Law Religion Culture Review

Exploring the intersections of law, religion and culture. Copyright by Richard J. Radcliffe. All rights reserved.

Tuesday, May 30, 2006

In the News.

I'm in the news, again. The Los Angeles Daily Journal, the legal newspaper of record, ran a front-page article on one of my cases with a picture of yours truly on May 26, 2006. Because one of the documents in the case was written in blood, it garnered media attention. KFWB radio broadcast a story on it today. This morning, I received a call from the Korean Times (as the documents are written in Korean), which indicated a story is forthcoming.

Here are excerpts from the Daily Journal article, entitled "CONTRACT WRITTEN IN COLD BLOOD MOVES THROUGH COURTS", written by Don J. DeBenedictis:


"According to a lawsuit working its way through the Orange County Superior Court, Stephen Son used his own blood to write out a promise to repay money lent him by Jinsoo Kim. Kim sued to enforce the promise. Kim v. Son, 06CC02419 (Orange Super. Ct., filed Jan. 23, 2006).

"Literature and legend say Faust signed his deal with the devil in blood. But no one has come across a contract actually written in blood before. 'I've been reading contract cases for about 40 years, and I've never seen one,' said Joseph M. Perillo, a professor at Fordham University School of Law and the co-author and editor of leading contracts textbooks.

"'I've never heard of it in my life,' said professor Vernon V. Palmer of Tulane University School of Law, who has written on the history of contracts.

"The attorneys disagree about how and why this particular sanguinolent compact came into existence. Son, they agree, asked Kim to put money into Son's corporation in Korea, which Kim did, making at least one payment while the two were in Korea and apparently another when they were in the United States. Over the first half of 2003, Kim gave Son a total of 170 million Korean won, equivalent to $170,000.

"According to the lawsuit, Son promised that Kim would receive a 40 percent stake in Son's business plus a 10 percent ownership stake in a separate, well-capitalized company, which would provide him about $5,000 a month return on the investment.

"In fact, Kim never got any money.

"Then, in October 2004, the two Korean nationals got together in a bar somewhere, according to Son's attorney, Vladimir Khiterer of Newport Beach. There was drinking and arguing and crying about the debt and the promises, Khiterer said.
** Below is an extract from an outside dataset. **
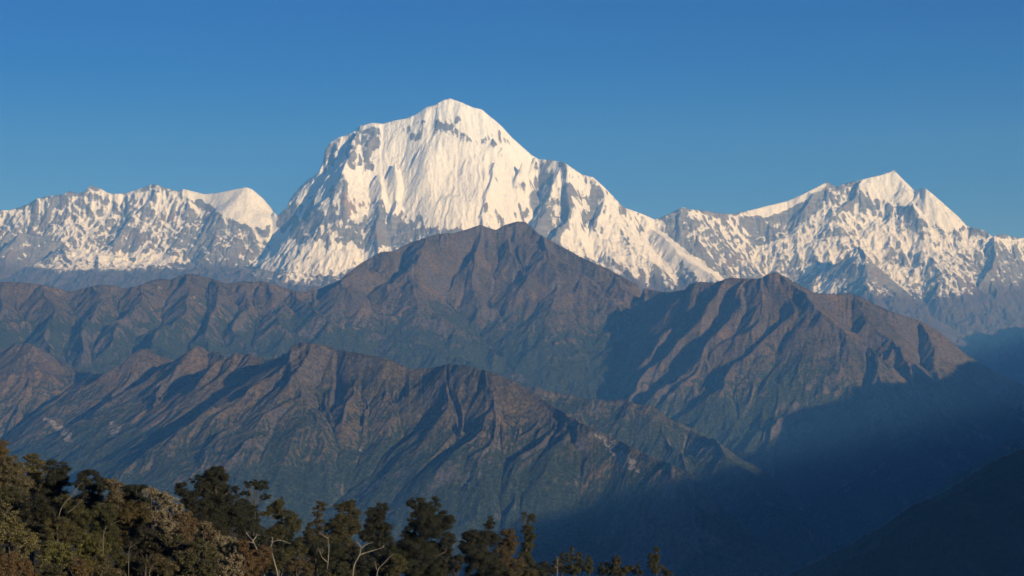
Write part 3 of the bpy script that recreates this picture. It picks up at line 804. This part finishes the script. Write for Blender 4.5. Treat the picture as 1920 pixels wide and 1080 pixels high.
SEED = [7]
def tree(name, label, Y, lobes, col, cat='tree', leaf=.115, cover=1.3, rust=.06, pale=0.0, group=None, trunk_px=None, bare=False, spread=.5):
    """lobes (px, py, rx, ry[, dy]) in photograph pixels at distance Y; the lobes get depth of their own"""
    SEED[0] += 1
    rng = np.random.default_rng(SEED[0])
    W3 = []
    if name == 'oak_tree' and Y > 200:
        lo_ = max(l[1] for l in lobes); mx_ = np.mean([l[0] for l in lobes]); wd_ = .75 * max(l[2] for l in lobes)
        lobes = list(lobes) + [(mx_ - .6 * wd_, lo_ + 20, .8 * wd_, 18), (mx_ + .6 * wd_, lo_ + 24, .8 * wd_, 18), (mx_, lo_ + 44, wd_, 20), (mx_ - wd_, lo_ + 56, wd_, 18), (mx_ + wd_, lo_ + 60, wd_, 18)]
    for l in lobes:
        k = Y / FPX
        dy = rng.uniform(-1, 1) * l[2] * k * spread if len(l) < 5 else l[4]
        W3.append((np.array(P(l[0], l[1], Y + dy)), np.array([l[2] * k, (l[2] * .7 + l[3] * .3) * k, l[3] * k])))
    low = max(W3, key=lambda w_: -w_[0][2])
    bx = np.mean([w_[0][0] for w_ in W3]) if trunk_px is None else P(trunk_px, 0, Y)[0]
    gz = float(ground_z(bx, Y)) - .3
    base = np.array([bx, Y, gz])
    e = thing(name, label, cat, base, group)
    H = max(w_[0][2] for w_ in W3) - gz
    r0 = max(.09, .017 * H)
    parts = []
    tops = sorted(W3, key=lambda w_: w_[0][2])
    top = tops[-1][0] - base
    spine = [np.zeros(3)]
    n = 7
    for i in range(1, n):
        t = i / (n - 1)
        p = np.array([top[0] * t ** 1.4, top[1] * t, top[2] * t]) + rng.normal(size=3) * .018 * H * (1 - t) * np.array([1, 1, 0])
        spine.append(p)
    parts.append(tube(spine, np.linspace(r0, r0 * .22, n)))
    for c, r in W3:
        d = c - base
        at = np.clip((d[2] - np.hypot(d[0], d[1]) * .5) / max(H, .1), .12, .8)
        i = at * (n - 1); i0 = int(i); s_ = spine[i0] + (spine[min(i0 + 1, n - 1)] - spine[i0]) * (i - i0)
        parts.append(limb(rng, s_, d, r0 * .55 * (1 - .6 * at), r0 * .12))
        for _ in range(3):
            q = d + rng.normal(size=3) * r * .6
            parts.append(limb(rng, s_ + (d - s_) * rng.uniform(.4, .9), q, r0 * .22, r0 * .06, 4))
    V, Q = merge(parts)
    mesh_np('trunk', V, Q, BARK, None, e, True)
    v, q, tn = crown_cards(rng, W3, leaf, cover, rust, pale)
    o = mesh_np('crown', v - base, q, LEAF, tn, e)
    o.color = (*[x * rng.uniform(.9, 1.1) for x in col], 1)
    return e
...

"'Write it down,' Kim told Son, according to Khiterer. So Son wrote, in pen and in Korean, 'I hereby swear that I will pay back, to the best of my ability, the estimated amount of 170,000,000 won to In Soo Kim," according to a translation obtained by Khiterer's office.

***

"Then, Son used his own blood to write 'Sir, forgive me. Because of my deeds, you have suffered financially. I will repay you to the best of my ability.'

"Kim's lawyer [me] accepts the translations, but he and his client disagree with Son and Khiterer about the course of events. "Mr. Son did this on his own," Richard J. Radcliffe of Reich Radcliffe [LLP] in Newport Beach said about the two short documents.

"He [Son] was not in my client's presence when he decided to solemnify [the deal] in blood," Radcliffe said.

***

"Radcliffe said the blood might have power with a jury, especially given that the defense has suggested in pleadings that the documents do not amount to a contract at all. Blood gives the contract greater solemnity, he said.

"It just seems ironic that when they go beyond the usual ink and laser printer" the defense would then "turn around and say, 'I didn't really mean it.'"

***

"In a hearing May 5, Orange County Superior Court Judge Corey S. Cramin refused to throw out the lawsuit on a demurrer, except for a cause of action for fraud [for which the court gave Kim leave to amend to add details].

"Michael R. Asimow, a contracts professor at UCLA School of Law, compared writing the contract in blood to the ancient practice of solemnifying a contract with a seal stamped in wax.

***

"'The debt is binding but not the new promise,' Asimow said, because there is no new consideration to support the new promise.

"Radcliffe responded that the promise in Son's handwritten documents is enforceable because Kim put off suing Son over the old debt.

"'The consideration is the forbearance,' he said. In any event, Asimow noted, 'there are a lot of funny little contract doctrines crawling around here.'"

(D. DeBenedictis, Los Angeles Daily Journal, "Contract Written in Cold Blood Moves Through Courts," May 26, 2006, p. A1.)